While new federal regulations on stoves’ efficiency or emissions may not target restaurants directly, they could affect them indirectly by driving a broad shift from gas to electric equipment, which could alter the price and variety of cooking appliances.

Di Fara Pizza’s experience also suggests that buzz about gas bans alone may be having an influence on decisionmaking.

Mieles, who runs Di Fara with her six siblings, said an architect friend told her incorrectly that New York City’s local gas ban for new buildings, enacted in 2021, would apply to pizzerias. Friends in the restaurant world also warned her of long backlogs in getting a natural gas connection.

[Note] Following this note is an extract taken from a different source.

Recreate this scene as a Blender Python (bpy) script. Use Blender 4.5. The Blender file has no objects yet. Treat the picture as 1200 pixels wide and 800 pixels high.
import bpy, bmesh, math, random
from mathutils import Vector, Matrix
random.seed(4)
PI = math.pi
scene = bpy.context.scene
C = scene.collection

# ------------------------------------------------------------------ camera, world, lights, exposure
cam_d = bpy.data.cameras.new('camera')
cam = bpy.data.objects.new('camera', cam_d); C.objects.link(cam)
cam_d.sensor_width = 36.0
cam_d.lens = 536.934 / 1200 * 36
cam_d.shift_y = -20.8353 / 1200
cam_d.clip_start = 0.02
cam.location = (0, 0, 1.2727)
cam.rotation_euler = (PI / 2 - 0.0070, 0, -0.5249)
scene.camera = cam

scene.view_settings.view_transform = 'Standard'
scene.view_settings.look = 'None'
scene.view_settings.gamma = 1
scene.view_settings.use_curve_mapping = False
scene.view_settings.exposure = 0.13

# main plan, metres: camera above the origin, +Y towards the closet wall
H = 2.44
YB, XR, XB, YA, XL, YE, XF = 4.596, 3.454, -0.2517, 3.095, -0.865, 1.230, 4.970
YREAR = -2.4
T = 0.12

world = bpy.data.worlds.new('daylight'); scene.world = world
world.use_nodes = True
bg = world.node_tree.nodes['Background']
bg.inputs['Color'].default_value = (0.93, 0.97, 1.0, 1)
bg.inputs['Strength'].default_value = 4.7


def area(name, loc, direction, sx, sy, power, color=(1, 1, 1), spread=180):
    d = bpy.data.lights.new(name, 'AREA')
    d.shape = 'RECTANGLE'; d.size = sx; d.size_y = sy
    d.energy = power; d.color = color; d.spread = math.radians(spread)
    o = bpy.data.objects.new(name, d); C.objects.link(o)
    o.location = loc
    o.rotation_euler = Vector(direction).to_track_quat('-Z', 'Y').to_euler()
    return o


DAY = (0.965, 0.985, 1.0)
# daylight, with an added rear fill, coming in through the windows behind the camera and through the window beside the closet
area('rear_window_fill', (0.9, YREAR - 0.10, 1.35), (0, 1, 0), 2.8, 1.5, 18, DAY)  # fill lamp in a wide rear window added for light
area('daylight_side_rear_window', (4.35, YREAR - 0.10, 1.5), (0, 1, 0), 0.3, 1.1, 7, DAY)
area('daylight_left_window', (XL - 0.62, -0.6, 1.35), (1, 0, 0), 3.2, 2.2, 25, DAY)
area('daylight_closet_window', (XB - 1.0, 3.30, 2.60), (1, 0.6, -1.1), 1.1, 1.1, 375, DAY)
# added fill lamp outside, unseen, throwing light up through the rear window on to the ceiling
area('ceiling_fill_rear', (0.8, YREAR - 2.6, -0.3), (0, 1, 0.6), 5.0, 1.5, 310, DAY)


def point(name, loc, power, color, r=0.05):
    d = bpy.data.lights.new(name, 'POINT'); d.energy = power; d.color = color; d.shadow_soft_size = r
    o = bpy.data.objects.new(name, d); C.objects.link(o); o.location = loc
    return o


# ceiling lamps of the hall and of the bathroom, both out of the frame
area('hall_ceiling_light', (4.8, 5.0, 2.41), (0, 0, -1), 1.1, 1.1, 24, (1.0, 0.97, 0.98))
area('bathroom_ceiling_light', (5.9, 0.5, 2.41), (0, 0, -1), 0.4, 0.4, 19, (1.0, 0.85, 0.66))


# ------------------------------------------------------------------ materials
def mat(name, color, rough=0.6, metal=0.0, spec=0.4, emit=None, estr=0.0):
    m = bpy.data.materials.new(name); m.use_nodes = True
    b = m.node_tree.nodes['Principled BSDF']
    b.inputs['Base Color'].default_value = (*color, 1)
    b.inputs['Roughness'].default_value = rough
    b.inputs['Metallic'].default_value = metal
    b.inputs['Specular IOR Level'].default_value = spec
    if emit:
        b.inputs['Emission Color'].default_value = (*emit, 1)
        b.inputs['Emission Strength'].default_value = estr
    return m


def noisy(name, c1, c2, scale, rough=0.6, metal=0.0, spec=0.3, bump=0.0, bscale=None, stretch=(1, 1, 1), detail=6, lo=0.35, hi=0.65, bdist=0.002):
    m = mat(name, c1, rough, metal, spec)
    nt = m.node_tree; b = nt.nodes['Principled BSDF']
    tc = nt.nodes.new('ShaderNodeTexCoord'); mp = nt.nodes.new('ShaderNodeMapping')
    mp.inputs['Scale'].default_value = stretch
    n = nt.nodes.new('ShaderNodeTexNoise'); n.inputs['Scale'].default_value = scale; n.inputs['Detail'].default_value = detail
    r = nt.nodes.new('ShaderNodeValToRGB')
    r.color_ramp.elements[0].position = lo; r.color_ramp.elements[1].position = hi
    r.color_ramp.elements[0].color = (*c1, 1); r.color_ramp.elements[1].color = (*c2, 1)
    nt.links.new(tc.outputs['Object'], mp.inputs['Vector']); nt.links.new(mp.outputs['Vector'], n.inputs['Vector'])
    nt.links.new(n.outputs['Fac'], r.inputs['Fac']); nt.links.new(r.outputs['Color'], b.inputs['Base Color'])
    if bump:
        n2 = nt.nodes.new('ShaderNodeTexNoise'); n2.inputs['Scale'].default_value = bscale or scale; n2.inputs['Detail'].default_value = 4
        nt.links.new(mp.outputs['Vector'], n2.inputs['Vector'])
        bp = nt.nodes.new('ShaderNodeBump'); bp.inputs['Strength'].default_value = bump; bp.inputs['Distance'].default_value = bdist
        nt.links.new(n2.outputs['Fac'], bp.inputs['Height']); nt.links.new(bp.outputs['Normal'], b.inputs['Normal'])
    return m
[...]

The end result was Di Fara Pizza’s being an unlikely leader of the gas-to-electric transition, given its past. It was founded in 1965 by Domenico DeMarco, who was considered a hero of the gas-oven slice, someone who proved that pizzas sold on every corner of New York could command the same respect from connoisseurs as Neapolitan wood-fired pizza, according to his New York Times obituary in 2022.

“They were birthed from the gas oven technology, and their newest location has an electric oven. So they know both. It’s an essential pizzeria, because it’s a classic, quintessential slice shop,” said Scott Wiener, a pizza columnist and founder of Scott’s Pizza Tours in New York City.

Di Fara’s new electric oven resembles an oversize toaster oven, with clear glass doors on each deck where the pizzas are baked. Thick wires snake out from underneath it, rather than pipes, and it issues a familiar stream of radiant heat.

Unlike chefs who warn about the gas-to-electric shift, Mieles — who is DeMarco’s daughter — said the restaurant tested many models and determined that an electric version didn’t affect the pizzas’ taste.

“People come into the new location and they say, ‘Is it exactly the same as the original?’ My answer is always, ‘It’s always the same,'” said Mieles.